As marcas possuem, hoje, um papel quase natural em nossas vidas. Impossível imaginar, por exemplo, as prateleiras de um supermercado com produtos sem marcas estampadas em seus rótulos. Quanto tempo a mais gastaríamos para fazer compras se precisássemos ler a descrição de cada um e avaliar - sem a ajuda das marcas - a melhor relação custo x benefício dentre tantas ofertas? Ou, alternativamente, seríamos capazes de escolher um carro ou um computador sem marca pela avaliação técnica dos seus atributos?

A multiplicação da oferta e a sofisticação tecnológica de produtos e serviços tornaram as marcas um instrumento quase necessário em nossos processos de escolha.

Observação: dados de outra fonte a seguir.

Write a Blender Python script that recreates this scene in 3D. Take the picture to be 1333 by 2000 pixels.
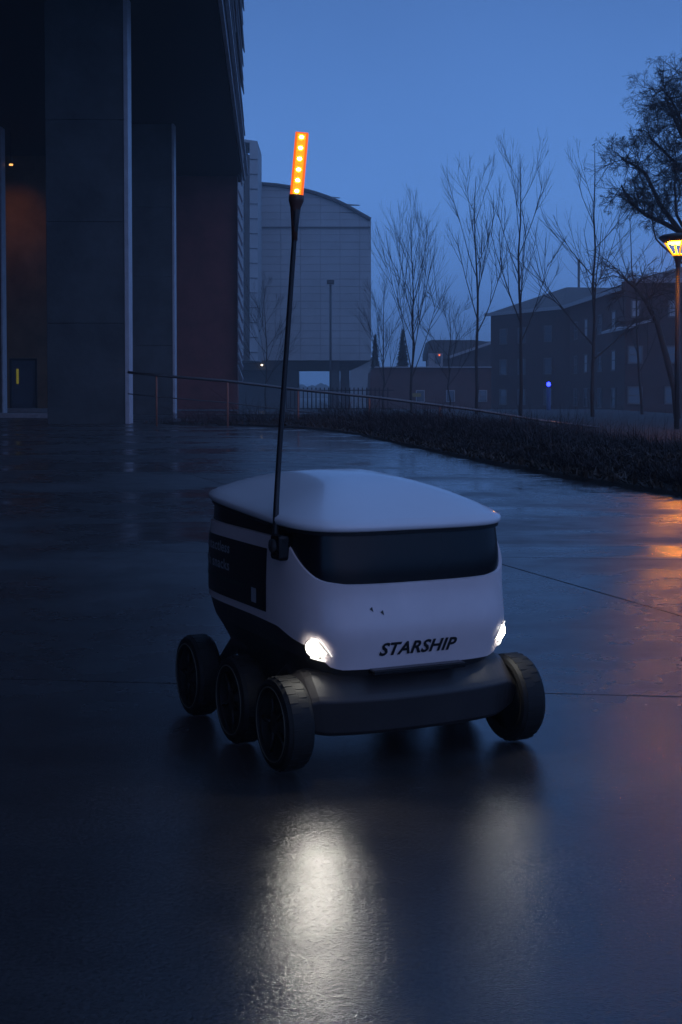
import bpy, math, random
import numpy as np
from mathutils import Vector, Matrix
random.seed(7)
rng = np.random.default_rng(7)
R = math.radians
scene = bpy.context.scene
for o in list(bpy.data.objects): bpy.data.objects.remove(o)
COL = scene.collection

# ------------------------------------------------------------------ camera
CAMZ, F, PITCH, PY = 0.79, 2600.0, R(2.0), 857.0
cam_d = bpy.data.cameras.new('camera'); cam = bpy.data.objects.new('camera', cam_d); COL.objects.link(cam)
cam.location = (0, 0, CAMZ); cam.rotation_euler = (R(90) - PITCH, 0, 0)
cam_d.sensor_fit = 'VERTICAL'; cam_d.sensor_height = 36; cam_d.lens = F / 2000 * 36
cam_d.shift_y = -(1000 - PY) / 2000
cam_d.clip_start = 0.05; cam_d.clip_end = 3000
scene.camera = cam
def at(px, py, Y):
    """point of the world seen at photo pixel (px, py), Y metres in front of the camera"""
    xc = (px - 666.5) / F; yc = -(py - PY) / F
    d = Vector((xc, math.cos(PITCH) + yc * math.sin(PITCH), -math.sin(PITCH) + yc * math.cos(PITCH)))
    return Vector((0, 0, CAMZ)) + d * (Y / d.y)

# ------------------------------------------------------------------ sky, light, exposure
world = bpy.data.worlds.new('World'); scene.world = world; world.use_nodes = True
wn = world.node_tree; wn.nodes.clear()
wo = wn.nodes.new('ShaderNodeOutputWorld'); bg = wn.nodes.new('ShaderNodeBackground')
sky = wn.nodes.new('ShaderNodeTexSky'); sky.sky_type = 'NISHITA'; sky.sun_disc = False
sky.sun_elevation = R(1.0); sky.sun_rotation = R(160); sky.air_density = 1.0; sky.dust_density = 2.0; sky.ozone_density = 4.0
tc = wn.nodes.new('ShaderNodeTexCoord'); sp = wn.nodes.new('ShaderNodeSeparateXYZ')
ramp = wn.nodes.new('ShaderNodeValToRGB')
wn.links.new(tc.outputs['Generated'], sp.inputs[0]); wn.links.new(sp.outputs['Z'], ramp.inputs['Fac'])
els = ramp.color_ramp.elements
els[0].position = 0.0; els[0].color = (1.0, 2.7, 7.4, 1)
els[1].position = 1.0; els[1].color = (1.25, 2.8, 6.8, 1)
for p_, c_ in ((0.05, (1.15, 3.05, 8.3, 1)), (0.14, (1.38, 3.5, 9.1, 1)), (0.30, (.84, 2.1, 5.7, 1))):
    e = els.new(p_); e.color = c_
# thin uneven cloud
cn = wn.nodes.new('ShaderNodeTexNoise'); cn.inputs['Scale'].default_value = 3.0; cn.inputs['Detail'].default_value = 3
wn.links.new(tc.outputs['Generated'], cn.inputs['Vector'])
cm = wn.nodes.new('ShaderNodeMapRange'); cm.inputs['To Min'].default_value = .86; cm.inputs['To Max'].default_value = 1.14
wn.links.new(cn.outputs['Fac'], cm.inputs['Value'])
mul = wn.nodes.new('ShaderNodeVectorMath'); mul.operation = 'SCALE'
wn.links.new(ramp.outputs[0], mul.inputs[0]); wn.links.new(cm.outputs[0], mul.inputs['Scale'])
mix = wn.nodes.new('ShaderNodeMix'); mix.data_type = 'RGBA'; mix.inputs['Factor'].default_value = .12
wn.links.new(mul.outputs[0], mix.inputs[6]); wn.links.new(sky.outputs[0], mix.inputs[7])
wn.links.new(mix.outputs[2], bg.inputs['Color']); bg.inputs['Strength'].default_value = 0.10
wn.links.new(bg.outputs[0], wo.inputs['Surface'])
rear_fill_d = bpy.data.lights.new('rear_fill', 'SUN'); rear_fill_d.energy = 0.14; rear_fill_d.angle = R(70); rear_fill_d.color = (1, .74, .82)  # added soft pink fill from behind the camera; no sun is up
rear_fill = bpy.data.objects.new('rear_fill', rear_fill_d); COL.objects.link(rear_fill); rear_fill.rotation_euler = (R(58), 0, R(25))
scene.view_settings.view_transform = 'Standard'; scene.view_settings.look = 'None'
scene.view_settings.exposure = 0; scene.view_settings.gamma = 1; scene.view_settings.use_curve_mapping = False
scene.render.engine = 'CYCLES'
cy = scene.cycles
cy.use_denoising = True
try: cy.denoiser = 'OPENIMAGEDENOISE'
except Exception: pass
cy.max_bounces = 6; cy.diffuse_bounces = 3; cy.glossy_bounces = 3; cy.volume_bounces = 1; cy.transmission_bounces = 4
cy.sample_clamp_indirect = 3.0

# ------------------------------------------------------------------ helpers
def mat(name, col, rough=.6, metal=0, emit=None, strength=0, spec=.5, coat=0, noise=None, bump=None, nscale=8, coord='Object', rnoise=None):
    """principled material; noise = amount of tone variation, bump = (scale, strength, distance)"""
    m = bpy.data.materials.new(name); m.use_nodes = True; nt = m.node_tree; b = nt.nodes['Principled BSDF']
    b.inputs['Base Color'].default_value = (*col, 1); b.inputs['Roughness'].default_value = rough
    b.inputs['Metallic'].default_value = metal; b.inputs['Specular IOR Level'].default_value = spec
    b.inputs['Coat Weight'].default_value = coat; b.inputs['Coat Roughness'].default_value = .08
    if emit:
        b.inputs['Emission Color'].default_value = (*emit, 1); b.inputs['Emission Strength'].default_value = strength
    t = nt.nodes.new('ShaderNodeTexCoord') if coord == 'Object' else nt.nodes.new('ShaderNodeNewGeometry')
    src = t.outputs['Object'] if coord == 'Object' else t.outputs['Position']
    if noise:
        n = nt.nodes.new('ShaderNodeTexNoise'); n.inputs['Scale'].default_value = nscale; n.inputs['Detail'].default_value = 6
        n.inputs['Roughness'].default_value = .65
        nt.links.new(src, n.inputs['Vector'])
        mr = nt.nodes.new('ShaderNodeMapRange'); mr.inputs['From Min'].default_value = .3; mr.inputs['From Max'].default_value = .7
        mr.inputs['To Min'].default_value = 1 - noise; mr.inputs['To Max'].default_value = 1 + noise
        nt.links.new(n.outputs['Fac'], mr.inputs['Value'])
        sc = nt.nodes.new('ShaderNodeVectorMath'); sc.operation = 'SCALE'; sc.inputs[0].default_value = col
        nt.links.new(mr.outputs[0], sc.inputs['Scale']); nt.links.new(sc.outputs[0], b.inputs['Base Color'])
        if rnoise:
            m2 = nt.nodes.new('ShaderNodeMapRange'); m2.inputs['From Min'].default_value = .35; m2.inputs['From Max'].default_value = .65
            m2.inputs['To Min'].default_value = rnoise[0]; m2.inputs['To Max'].default_value = rnoise[1]
            nt.links.new(n.outputs['Fac'], m2.inputs['Value']); nt.links.new(m2.outputs[0], b.inputs['Roughness'])
    if bump:
        n = nt.nodes.new('ShaderNodeTexNoise'); n.inputs['Scale'].default_value = bump[0]; n.inputs['Detail'].default_value = 4
        nt.links.new(src, n.inputs['Vector'])
        bp = nt.nodes.new('ShaderNodeBump'); bp.inputs['Strength'].default_value = bump[1]; bp.inputs['Distance'].default_value = bump[2]
        nt.links.new(n.outputs['Fac'], bp.inputs['Height']); nt.links.new(bp.outputs[0], b.inputs['Normal'])
    return m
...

Elas comunicam e resumem determinadas características, reduzindo a assimetria de informação entre os agentes e tornando o processo de compra menos desgastante.

Os atributos comunicados pelas marcas, porém, não se resumem às características concretas de performance. Mais do que selos de qualidade, as marcas comunicam e ajudam a construir estilos por meio de nossas infinitas escolhas de compra e consumo feitas diariamente.

Numa sociedade em que as trocas de bens e serviços ocorrem, em sua maior parte, por meio da mediação de mercado, observa-se que as marcas funcionam como verdadeiras ferramentas de identificação, agrupando e distinguindo pessoas e coisas.

Seu fetiche consiste não apenas no que podem ‘dizer’ sobre quem as produz, comercializa e consome, mas também em sua participação ativa na abertura de novas possibilidades de agrupamento. Estilos criados em torno de grifes de moda ou selos musicais, por exemplo, podem evidenciar linhas de afinidade entre pessoas, criando novas ‘tribos’ ou oferecendo a tribos existentes possibilidades de reafirmarem sua identidade no campo social.

As marcas atuam, assim, simultaneamente como ‘criadoras’ e ‘criaturas’ de sistemas classificatórios. São objetos e instrumentos para novas manifestações simbólicas.

Nessa ótica, o ‘mundo dos objetos’ aparece na sociedade contemporânea como excelente pista investigativa, uma espécie de lago espelhado, onde muitas outras correntezas de natureza política, religiosa, sociológica e histórica interagem em um todo complexo e de rápidas mudanças.

A contrapartida do papel simbólico exercido pelas marcas é sua influência sobre a geração e a repartição de valor. Nesse caso, nada mais elucidativo que imaginar um perfume Chanel sem o logotipo estampado e o frasco característicos. Quanto esse produto perderia em valor? Pesquisas estimam que mais de 95 por cento de seu valor cairia por terra... Isto significa dizer que a marca influencia significativamente a criação e a apropriação do excedente econômico e, portanto, posiciona-se no epicentro da lógica de reprodução do mercado.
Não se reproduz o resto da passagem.